Here’s what’s clear, according to Evan Wolfson, executive director of Freedom to Marry, “It’s a momentous step forward to have the president and the chief law officer of the US government say that sexual orientation discrimination must be presumed unconstitutional, not just rubber-stamped and accepted as okay. That clear moral and legal determination will reverberate positively throughout the law.”

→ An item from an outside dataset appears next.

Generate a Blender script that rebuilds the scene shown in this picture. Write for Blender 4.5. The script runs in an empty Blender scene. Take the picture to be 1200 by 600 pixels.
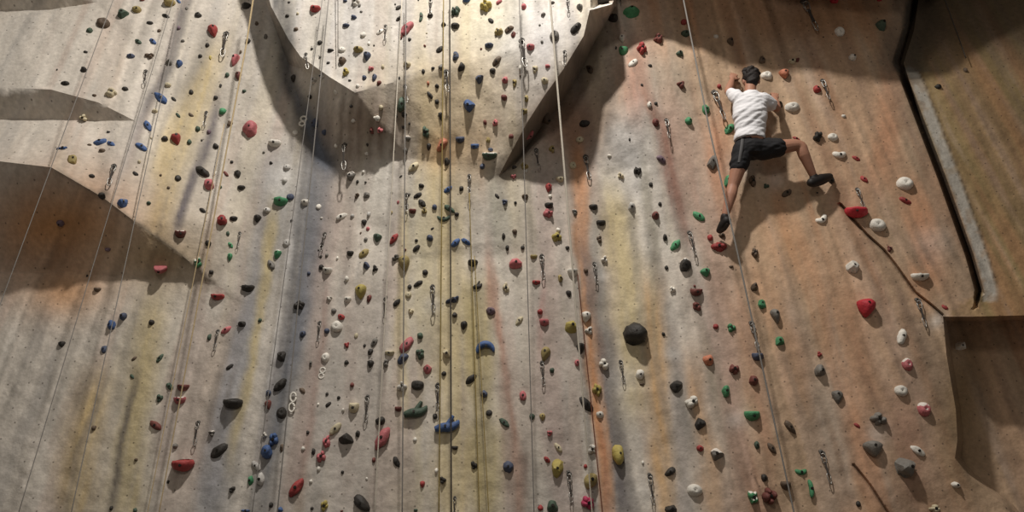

In past couple of days, the Maryland Senate voted to open its marriage laws to same-sex couples, and sent that marriage equality bill to that state’s lower chamber; the governor says that if passed, he will sign. The federal judge in Golinski v. Office of Personnel Management, Lambda Legal’s DOMA challenge in California, wants the Justice Department to explain why he shouldn’t simply rule for his plaintiff immediately. Hawaii’s governor signed a civil unions bill. Senator Diane Feinstein has announced that she’s going to file a bill to repeal DOMA, and Senator Patty Murray says she’ll sign on. Members of the House are planning to reintroduce the DOMA repeal bill they put forward in the last session. No one expects repeal to pass during this Congress, but adding more co-sponsors and building political momentum just got easier—a lot easier, according to some advocates. With the Justice Department’s decision to stop defending different treatment of lesbians and gay men, the cause of equality just took a huge step forward. We’re not yet to the promised land. But it’s just over the horizon.